The Congregation for the Doctrine of the Faith responded on October 22, 2014:
“We cannot exclude a priori the remarried divorced faithful from a penitential process that would lead to a sacramental reconciliation with God and, therefore, also to Eucharistic communion. Pope John Paul II, in the Apostolic Exhortation Familiaris Consortio (n. 84) envisaged such a possibility and detailed its conditions: ‘Reconciliation in the sacrament of Penance which would open the way to the Eucharist, can only be granted to those who, repenting of having broken the sign of the Covenant and of fidelity to Christ, are sincerely ready to undertake a way of life that is no longer in contradiction to the indissolubility of marriage.

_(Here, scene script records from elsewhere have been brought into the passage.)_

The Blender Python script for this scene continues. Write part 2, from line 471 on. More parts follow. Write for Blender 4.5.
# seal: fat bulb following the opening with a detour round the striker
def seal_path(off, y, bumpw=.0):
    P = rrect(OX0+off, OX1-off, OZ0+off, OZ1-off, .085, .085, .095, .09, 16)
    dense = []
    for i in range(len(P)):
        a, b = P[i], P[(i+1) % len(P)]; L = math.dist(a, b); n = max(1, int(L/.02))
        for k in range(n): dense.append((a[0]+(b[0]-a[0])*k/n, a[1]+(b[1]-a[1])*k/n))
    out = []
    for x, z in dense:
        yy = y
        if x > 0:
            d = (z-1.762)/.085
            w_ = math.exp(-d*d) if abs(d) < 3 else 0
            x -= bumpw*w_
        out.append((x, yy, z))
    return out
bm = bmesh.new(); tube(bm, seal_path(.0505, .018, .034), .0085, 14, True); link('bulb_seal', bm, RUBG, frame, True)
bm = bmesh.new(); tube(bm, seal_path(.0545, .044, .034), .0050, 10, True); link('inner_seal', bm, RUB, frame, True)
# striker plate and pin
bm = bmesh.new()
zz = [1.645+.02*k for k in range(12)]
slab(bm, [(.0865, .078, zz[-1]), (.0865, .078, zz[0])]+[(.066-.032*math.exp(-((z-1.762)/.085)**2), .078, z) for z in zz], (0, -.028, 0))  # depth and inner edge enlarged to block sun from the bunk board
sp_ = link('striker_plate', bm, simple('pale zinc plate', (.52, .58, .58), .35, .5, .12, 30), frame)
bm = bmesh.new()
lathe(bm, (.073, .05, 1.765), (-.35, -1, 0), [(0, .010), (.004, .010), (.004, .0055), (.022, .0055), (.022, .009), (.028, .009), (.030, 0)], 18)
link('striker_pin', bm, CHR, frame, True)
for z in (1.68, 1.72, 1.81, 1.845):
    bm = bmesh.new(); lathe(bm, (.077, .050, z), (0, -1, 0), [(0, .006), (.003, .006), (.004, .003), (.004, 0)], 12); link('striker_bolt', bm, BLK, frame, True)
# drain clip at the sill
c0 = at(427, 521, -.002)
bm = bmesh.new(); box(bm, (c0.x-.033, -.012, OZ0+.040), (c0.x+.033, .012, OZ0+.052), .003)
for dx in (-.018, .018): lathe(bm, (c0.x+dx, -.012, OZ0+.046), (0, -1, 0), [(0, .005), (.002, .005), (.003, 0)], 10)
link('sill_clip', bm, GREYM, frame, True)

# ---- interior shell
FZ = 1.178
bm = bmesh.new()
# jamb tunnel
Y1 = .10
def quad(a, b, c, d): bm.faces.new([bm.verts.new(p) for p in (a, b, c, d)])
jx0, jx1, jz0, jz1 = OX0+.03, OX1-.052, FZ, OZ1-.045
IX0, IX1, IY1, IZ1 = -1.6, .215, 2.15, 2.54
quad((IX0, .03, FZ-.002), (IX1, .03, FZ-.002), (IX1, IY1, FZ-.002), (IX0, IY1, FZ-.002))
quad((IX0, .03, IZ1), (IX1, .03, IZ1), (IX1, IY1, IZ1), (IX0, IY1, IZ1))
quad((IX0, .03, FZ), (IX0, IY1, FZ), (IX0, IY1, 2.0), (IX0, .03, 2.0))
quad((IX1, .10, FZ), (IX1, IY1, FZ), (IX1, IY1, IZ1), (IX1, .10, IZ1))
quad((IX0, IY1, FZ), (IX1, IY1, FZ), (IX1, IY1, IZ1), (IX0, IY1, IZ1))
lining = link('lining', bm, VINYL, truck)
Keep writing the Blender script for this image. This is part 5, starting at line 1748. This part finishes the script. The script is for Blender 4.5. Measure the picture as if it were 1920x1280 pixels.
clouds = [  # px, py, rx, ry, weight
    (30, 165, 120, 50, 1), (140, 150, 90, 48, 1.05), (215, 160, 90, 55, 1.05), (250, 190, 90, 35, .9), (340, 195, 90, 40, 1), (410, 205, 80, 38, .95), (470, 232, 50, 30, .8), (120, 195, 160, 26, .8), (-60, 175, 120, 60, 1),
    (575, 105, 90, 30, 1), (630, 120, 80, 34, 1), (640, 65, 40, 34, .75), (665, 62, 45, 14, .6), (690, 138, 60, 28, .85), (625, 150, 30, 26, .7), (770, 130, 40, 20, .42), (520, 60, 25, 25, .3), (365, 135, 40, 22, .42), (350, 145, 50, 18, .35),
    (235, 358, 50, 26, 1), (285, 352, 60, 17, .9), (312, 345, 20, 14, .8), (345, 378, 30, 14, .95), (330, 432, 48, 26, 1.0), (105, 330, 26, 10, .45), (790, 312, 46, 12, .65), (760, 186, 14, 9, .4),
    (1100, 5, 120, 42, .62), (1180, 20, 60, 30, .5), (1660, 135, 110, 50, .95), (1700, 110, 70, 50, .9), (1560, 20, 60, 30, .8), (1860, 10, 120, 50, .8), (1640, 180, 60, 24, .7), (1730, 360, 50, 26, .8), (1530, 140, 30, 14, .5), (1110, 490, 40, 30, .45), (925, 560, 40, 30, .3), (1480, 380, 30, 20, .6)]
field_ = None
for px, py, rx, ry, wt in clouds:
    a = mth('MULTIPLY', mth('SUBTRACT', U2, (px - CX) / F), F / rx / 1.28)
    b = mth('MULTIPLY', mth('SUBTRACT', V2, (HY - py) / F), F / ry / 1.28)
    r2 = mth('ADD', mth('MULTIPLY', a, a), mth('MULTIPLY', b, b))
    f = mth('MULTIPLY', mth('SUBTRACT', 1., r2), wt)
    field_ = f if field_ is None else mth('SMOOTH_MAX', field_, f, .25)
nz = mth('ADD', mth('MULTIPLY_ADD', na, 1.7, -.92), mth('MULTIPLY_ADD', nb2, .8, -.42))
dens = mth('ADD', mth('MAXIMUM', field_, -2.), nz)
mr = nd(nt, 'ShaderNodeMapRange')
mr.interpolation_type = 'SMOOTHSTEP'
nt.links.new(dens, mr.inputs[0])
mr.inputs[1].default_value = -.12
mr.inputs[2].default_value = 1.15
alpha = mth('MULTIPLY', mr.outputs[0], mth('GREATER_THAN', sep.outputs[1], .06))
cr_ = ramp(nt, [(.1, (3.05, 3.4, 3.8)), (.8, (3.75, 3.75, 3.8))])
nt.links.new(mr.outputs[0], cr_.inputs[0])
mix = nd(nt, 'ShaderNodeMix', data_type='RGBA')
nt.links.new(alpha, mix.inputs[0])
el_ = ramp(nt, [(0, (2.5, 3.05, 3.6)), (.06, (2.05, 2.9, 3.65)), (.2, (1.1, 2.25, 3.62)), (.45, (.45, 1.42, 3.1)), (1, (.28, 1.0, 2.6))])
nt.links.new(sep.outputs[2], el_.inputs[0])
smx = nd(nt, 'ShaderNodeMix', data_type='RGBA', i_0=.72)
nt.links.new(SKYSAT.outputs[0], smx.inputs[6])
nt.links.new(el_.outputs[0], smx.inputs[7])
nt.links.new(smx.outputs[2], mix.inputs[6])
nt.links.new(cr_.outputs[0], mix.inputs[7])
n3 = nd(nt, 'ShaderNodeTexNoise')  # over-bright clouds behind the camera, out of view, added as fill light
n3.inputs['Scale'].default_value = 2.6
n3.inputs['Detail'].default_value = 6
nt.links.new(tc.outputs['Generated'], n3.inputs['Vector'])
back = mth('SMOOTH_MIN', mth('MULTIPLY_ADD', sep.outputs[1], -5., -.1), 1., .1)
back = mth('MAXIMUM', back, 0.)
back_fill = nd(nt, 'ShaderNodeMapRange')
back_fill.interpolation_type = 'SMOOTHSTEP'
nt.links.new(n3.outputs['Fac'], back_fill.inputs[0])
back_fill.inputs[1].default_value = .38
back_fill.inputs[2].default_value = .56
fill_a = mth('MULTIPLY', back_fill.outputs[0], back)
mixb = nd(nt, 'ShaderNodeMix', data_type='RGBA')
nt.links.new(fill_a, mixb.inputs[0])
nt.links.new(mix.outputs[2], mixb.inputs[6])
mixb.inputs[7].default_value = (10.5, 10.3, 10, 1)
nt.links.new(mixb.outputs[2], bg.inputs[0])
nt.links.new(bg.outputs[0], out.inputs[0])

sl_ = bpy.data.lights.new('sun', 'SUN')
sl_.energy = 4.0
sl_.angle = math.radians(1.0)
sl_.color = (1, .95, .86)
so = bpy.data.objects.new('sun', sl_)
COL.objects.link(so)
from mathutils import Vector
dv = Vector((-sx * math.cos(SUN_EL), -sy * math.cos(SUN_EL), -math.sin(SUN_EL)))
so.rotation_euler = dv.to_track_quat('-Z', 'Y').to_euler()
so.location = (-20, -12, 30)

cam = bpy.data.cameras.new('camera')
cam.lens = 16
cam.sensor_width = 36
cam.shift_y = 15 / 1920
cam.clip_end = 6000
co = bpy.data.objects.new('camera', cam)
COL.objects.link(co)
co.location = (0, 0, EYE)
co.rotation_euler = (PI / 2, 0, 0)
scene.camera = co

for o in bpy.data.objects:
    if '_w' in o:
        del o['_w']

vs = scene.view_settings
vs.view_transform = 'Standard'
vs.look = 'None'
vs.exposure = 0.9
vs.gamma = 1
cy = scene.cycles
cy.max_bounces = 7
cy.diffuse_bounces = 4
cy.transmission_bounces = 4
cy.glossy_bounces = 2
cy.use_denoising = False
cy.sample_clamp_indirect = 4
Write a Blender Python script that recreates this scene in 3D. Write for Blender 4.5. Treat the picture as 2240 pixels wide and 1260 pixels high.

This means, in practice, that when, for serious reasons, such as for example the children’s upbringing, a man and a woman cannot satisfy the obligation to separate, they ‘take on themselves the duty to live in complete continence, that is, by abstinence from the acts proper to married couples’.’ (cf. also Benedict XVI, Sacramentum Caritatis, n. 29)
The penitential process to be undertaken must take into consideration the following elements:
1 – Verify the validity of the religious marriage in the respect of truth, all the while avoiding giving the impression of a kind of ‘Catholic divorce’.
2 – See eventually if the persons, with the aid of grace, can separate from their new partners and reconcile with those from whom they had separated.
3 – Invite remarried divorced persons who, for serious reasons (for instance, children), cannot separate from their partner to live as ‘brother and sister’.
In any event, absolution cannot be granted if not under the condition of being assured of true contrition, that is, ‘a sorrow of mind, and a detestation for sin committed, with the purpose of not sinning for the future’ (Council of Trent, Doctrine on the Sacrament of Penance, c. 4). In this line, a remarried divorcee cannot be validly absolved if he does not take the firm resolution of not ‘sinning for the future’ and therefore of abstaining from the acts proper to spouses, by doing in this sense all that is within his power.”